Copy out the data below from the line containing "Write a Blender" to the line containing "W.node_tree.nodes['Background'].inputs[1].default_value = 0.17", both lines included, with all images left out.

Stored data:
--

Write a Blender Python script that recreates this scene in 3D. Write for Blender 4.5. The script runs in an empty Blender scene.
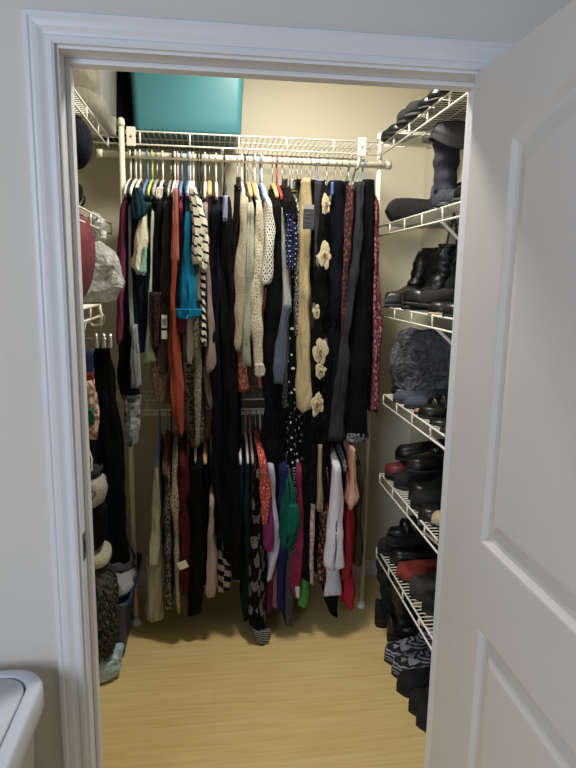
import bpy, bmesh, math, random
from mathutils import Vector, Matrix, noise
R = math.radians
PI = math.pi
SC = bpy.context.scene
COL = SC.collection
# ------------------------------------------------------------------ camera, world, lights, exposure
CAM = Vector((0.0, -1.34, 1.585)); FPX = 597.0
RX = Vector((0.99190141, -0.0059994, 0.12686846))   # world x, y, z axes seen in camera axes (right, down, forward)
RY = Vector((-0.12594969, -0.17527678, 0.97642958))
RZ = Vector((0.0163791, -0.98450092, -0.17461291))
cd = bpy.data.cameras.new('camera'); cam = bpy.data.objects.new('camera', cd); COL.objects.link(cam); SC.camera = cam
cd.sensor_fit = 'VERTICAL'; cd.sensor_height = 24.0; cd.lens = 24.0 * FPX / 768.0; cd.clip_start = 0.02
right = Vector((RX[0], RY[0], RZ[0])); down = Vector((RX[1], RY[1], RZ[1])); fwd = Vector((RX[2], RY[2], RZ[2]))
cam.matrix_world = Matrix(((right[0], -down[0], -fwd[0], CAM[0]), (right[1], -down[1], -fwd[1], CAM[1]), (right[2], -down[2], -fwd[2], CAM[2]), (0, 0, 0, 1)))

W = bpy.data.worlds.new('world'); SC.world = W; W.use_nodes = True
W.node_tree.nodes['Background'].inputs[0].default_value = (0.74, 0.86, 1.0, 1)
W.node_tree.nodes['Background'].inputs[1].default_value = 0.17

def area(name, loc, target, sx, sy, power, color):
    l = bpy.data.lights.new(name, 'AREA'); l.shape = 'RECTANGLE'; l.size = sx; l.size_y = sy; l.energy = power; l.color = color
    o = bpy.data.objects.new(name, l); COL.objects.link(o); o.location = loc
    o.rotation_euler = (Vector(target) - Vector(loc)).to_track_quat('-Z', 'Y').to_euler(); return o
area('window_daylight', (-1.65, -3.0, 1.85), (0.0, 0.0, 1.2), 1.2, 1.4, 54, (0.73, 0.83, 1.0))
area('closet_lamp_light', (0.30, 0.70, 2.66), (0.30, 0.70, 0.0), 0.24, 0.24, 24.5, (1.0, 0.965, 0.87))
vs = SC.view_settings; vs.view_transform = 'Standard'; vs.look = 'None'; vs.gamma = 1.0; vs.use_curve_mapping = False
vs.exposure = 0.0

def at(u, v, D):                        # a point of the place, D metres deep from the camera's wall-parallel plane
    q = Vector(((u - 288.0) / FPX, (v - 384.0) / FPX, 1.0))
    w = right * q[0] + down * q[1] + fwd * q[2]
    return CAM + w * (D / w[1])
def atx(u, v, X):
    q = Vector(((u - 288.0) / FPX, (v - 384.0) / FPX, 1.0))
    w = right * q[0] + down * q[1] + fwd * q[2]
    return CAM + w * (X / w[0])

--

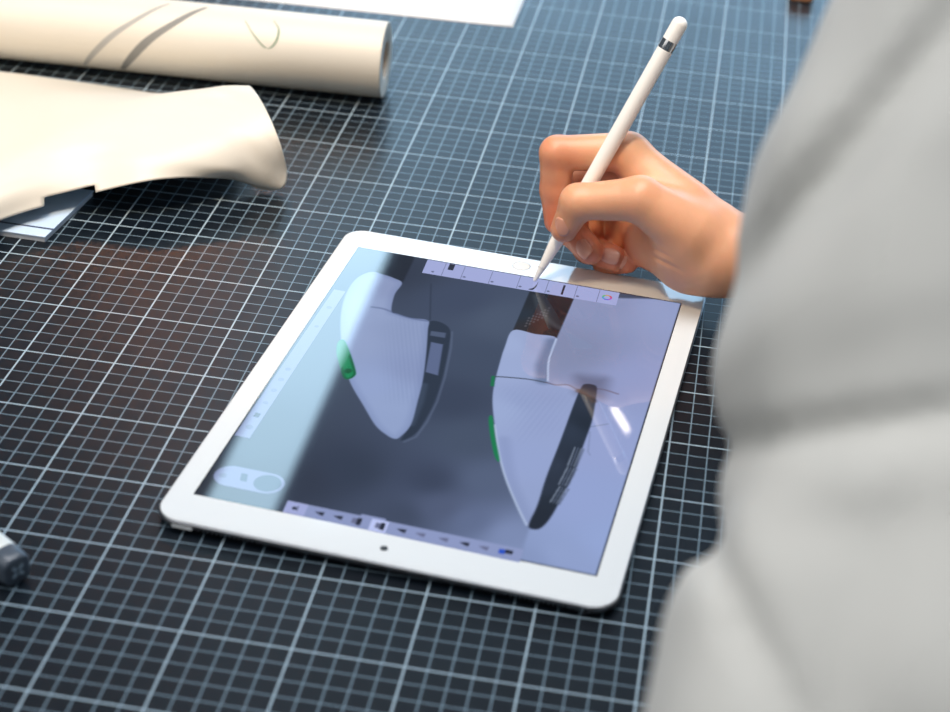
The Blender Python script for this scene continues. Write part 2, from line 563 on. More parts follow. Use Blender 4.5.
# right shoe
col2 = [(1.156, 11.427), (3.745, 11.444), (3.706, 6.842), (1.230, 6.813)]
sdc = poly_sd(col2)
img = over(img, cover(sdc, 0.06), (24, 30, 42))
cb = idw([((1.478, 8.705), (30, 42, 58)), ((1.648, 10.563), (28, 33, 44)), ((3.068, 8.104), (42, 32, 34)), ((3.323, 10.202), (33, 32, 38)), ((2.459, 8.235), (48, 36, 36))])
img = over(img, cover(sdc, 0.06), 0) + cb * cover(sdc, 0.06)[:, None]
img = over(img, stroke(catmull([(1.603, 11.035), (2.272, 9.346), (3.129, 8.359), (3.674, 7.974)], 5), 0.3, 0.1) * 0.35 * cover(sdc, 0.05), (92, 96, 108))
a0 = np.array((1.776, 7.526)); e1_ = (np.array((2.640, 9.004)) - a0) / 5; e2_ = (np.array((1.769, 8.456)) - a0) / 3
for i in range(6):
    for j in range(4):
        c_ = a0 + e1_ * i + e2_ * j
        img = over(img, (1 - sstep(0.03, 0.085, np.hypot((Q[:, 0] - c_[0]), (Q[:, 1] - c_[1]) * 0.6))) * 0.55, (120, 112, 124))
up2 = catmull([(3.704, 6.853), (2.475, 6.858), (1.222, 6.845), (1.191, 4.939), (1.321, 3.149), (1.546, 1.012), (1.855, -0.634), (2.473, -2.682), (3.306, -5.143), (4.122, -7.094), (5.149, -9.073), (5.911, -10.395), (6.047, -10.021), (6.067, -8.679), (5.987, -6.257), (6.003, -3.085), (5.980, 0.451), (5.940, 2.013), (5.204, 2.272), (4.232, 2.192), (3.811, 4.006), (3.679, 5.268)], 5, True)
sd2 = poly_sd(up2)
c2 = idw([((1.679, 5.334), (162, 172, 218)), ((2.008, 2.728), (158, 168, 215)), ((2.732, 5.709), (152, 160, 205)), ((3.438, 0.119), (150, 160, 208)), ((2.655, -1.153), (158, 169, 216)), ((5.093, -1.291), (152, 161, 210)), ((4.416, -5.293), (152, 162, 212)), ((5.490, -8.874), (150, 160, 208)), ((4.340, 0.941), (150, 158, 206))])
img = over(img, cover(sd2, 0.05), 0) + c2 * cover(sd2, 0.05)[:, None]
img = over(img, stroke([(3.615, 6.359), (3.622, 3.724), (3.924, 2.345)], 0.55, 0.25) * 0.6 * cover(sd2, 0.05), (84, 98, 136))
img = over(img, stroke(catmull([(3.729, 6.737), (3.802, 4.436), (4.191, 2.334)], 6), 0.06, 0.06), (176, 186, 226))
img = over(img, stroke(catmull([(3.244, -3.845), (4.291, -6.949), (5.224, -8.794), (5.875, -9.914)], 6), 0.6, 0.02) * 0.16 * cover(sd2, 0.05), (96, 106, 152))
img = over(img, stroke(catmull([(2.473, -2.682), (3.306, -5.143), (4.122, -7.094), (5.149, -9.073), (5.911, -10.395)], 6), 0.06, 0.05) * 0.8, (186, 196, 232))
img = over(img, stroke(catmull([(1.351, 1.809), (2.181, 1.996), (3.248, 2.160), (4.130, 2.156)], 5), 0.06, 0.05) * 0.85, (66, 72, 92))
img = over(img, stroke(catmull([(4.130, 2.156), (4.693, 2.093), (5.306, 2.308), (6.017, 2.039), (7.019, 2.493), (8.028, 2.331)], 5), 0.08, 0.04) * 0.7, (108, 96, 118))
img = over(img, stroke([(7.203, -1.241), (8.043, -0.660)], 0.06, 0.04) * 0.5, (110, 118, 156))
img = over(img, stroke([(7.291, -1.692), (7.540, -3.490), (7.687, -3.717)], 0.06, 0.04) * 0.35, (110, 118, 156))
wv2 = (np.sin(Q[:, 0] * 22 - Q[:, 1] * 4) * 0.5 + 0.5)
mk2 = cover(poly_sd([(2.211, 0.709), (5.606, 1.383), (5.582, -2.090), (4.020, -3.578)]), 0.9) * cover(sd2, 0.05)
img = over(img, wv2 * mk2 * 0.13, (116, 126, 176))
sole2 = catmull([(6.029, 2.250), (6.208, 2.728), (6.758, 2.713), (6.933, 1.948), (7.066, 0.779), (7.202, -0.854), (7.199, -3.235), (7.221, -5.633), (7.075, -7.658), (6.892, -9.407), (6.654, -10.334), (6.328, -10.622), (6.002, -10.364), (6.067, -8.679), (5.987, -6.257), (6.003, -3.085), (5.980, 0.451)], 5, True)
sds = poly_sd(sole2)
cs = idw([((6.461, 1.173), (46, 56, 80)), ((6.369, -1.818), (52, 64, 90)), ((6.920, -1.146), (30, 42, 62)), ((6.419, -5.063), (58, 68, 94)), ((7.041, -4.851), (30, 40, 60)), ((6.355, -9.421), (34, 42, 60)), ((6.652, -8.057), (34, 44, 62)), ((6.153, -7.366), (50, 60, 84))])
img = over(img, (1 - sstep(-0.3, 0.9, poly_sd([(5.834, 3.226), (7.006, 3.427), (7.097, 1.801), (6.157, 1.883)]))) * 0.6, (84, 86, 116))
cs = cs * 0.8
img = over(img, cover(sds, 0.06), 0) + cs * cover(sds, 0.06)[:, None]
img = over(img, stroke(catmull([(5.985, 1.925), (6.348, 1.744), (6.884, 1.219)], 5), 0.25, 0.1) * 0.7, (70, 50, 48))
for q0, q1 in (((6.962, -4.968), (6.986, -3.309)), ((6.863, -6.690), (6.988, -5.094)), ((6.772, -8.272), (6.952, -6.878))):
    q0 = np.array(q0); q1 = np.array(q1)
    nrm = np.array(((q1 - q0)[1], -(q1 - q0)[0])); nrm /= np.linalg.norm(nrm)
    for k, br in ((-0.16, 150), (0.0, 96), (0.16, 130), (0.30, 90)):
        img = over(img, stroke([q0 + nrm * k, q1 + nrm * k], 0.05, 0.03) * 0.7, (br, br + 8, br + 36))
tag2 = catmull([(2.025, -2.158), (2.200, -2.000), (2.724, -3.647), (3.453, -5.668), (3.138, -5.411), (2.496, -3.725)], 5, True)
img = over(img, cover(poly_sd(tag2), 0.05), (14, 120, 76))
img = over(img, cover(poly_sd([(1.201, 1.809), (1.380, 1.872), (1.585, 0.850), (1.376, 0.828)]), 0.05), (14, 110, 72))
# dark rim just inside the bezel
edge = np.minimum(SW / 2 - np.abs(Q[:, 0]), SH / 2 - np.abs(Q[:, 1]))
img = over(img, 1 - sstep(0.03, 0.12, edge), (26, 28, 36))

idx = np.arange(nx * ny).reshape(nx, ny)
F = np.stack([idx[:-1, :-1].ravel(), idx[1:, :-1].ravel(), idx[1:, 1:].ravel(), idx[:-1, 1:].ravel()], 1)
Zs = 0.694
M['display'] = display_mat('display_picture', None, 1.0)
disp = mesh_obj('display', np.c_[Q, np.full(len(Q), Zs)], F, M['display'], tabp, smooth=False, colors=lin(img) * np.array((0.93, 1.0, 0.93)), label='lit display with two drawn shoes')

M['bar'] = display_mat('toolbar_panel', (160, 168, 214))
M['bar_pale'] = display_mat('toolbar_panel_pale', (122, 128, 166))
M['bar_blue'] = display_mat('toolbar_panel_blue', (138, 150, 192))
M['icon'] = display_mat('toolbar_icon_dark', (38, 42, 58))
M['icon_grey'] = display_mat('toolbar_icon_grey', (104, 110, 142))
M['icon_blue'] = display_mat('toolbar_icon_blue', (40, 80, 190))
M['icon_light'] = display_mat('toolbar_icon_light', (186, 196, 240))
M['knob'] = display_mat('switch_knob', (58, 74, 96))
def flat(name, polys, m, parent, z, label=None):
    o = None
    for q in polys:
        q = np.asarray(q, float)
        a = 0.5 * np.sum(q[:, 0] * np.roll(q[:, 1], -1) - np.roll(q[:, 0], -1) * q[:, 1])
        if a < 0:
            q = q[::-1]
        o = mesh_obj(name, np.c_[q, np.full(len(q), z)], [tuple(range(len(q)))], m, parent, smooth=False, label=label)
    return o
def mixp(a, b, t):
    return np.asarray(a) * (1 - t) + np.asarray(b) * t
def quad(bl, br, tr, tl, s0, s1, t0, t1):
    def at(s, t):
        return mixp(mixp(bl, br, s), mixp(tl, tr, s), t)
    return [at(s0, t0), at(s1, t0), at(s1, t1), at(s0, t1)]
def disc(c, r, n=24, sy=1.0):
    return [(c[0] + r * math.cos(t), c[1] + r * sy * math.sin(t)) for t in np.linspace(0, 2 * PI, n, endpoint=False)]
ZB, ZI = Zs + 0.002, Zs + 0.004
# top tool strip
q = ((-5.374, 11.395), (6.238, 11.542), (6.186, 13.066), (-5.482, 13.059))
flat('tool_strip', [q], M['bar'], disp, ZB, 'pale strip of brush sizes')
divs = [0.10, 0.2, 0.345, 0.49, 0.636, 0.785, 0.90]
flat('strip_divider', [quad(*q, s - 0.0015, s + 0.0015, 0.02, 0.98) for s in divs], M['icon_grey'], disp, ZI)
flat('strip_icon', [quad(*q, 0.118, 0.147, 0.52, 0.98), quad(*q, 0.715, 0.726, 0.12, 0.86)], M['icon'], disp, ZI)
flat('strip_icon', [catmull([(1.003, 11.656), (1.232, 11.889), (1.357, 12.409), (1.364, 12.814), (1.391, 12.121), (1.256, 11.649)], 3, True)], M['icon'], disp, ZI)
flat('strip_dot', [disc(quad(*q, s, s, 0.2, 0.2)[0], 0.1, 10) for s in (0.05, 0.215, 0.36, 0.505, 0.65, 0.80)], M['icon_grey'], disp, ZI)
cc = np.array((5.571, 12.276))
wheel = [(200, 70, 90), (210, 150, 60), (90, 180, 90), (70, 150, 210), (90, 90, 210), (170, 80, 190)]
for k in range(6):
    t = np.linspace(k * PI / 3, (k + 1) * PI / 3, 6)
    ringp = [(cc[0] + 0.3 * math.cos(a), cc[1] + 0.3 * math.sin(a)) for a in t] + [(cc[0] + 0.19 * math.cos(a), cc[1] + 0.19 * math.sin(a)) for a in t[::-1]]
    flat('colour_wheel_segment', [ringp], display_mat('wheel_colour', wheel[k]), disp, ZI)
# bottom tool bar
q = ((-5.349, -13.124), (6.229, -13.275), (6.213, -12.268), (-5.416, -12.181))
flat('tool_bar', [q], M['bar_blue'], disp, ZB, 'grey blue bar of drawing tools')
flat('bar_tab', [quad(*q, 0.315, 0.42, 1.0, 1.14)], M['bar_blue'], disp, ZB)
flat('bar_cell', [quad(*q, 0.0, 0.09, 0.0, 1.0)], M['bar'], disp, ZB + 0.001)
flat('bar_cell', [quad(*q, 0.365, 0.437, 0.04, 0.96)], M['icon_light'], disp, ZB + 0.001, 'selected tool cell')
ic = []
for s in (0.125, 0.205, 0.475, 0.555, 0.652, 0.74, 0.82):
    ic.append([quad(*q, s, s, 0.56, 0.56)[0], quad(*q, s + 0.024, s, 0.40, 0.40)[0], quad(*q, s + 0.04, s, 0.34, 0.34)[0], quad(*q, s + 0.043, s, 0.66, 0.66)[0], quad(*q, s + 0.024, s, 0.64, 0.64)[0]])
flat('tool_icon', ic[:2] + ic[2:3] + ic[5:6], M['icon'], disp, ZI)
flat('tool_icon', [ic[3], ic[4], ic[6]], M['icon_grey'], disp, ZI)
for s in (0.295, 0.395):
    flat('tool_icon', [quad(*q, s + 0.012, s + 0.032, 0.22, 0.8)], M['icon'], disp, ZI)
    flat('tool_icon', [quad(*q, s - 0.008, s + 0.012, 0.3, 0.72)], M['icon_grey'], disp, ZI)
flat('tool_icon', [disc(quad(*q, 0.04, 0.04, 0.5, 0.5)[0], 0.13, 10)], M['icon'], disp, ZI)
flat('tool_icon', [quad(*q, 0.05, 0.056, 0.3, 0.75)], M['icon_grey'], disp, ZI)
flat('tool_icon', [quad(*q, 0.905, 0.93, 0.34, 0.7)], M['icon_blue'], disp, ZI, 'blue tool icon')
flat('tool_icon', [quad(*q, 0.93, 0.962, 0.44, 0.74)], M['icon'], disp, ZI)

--

> _THE RESULT_:
Write a Blender Python script that recreates this scene in 3D. Write for Blender 4.5. The script runs in an empty Blender scene.
import bpy, bmesh, math, random
from mathutils import Vector, Matrix, noise
R = math.radians
PI = math.pi
SC = bpy.context.scene
COL = SC.collection
# ------------------------------------------------------------------ camera, world, lights, exposure
CAM = Vector((0.0, -1.34, 1.585)); FPX = 597.0
RX = Vector((0.99190141, -0.0059994, 0.12686846))   # world x, y, z axes seen in camera axes (right, down, forward)
RY = Vector((-0.12594969, -0.17527678, 0.97642958))
RZ = Vector((0.0163791, -0.98450092, -0.17461291))
cd = bpy.data.cameras.new('camera'); cam = bpy.data.objects.new('camera', cd); COL.objects.link(cam); SC.camera = cam
cd.sensor_fit = 'VERTICAL'; cd.sensor_height = 24.0; cd.lens = 24.0 * FPX / 768.0; cd.clip_start = 0.02
right = Vector((RX[0], RY[0], RZ[0])); down = Vector((RX[1], RY[1], RZ[1])); fwd = Vector((RX[2], RY[2], RZ[2]))
cam.matrix_world = Matrix(((right[0], -down[0], -fwd[0], CAM[0]), (right[1], -down[1], -fwd[1], CAM[1]), (right[2], -down[2], -fwd[2], CAM[2]), (0, 0, 0, 1)))

W = bpy.data.worlds.new('world'); SC.world = W; W.use_nodes = True
W.node_tree.nodes['Background'].inputs[0].default_value = (0.74, 0.86, 1.0, 1)
W.node_tree.nodes['Background'].inputs[1].default_value = 0.17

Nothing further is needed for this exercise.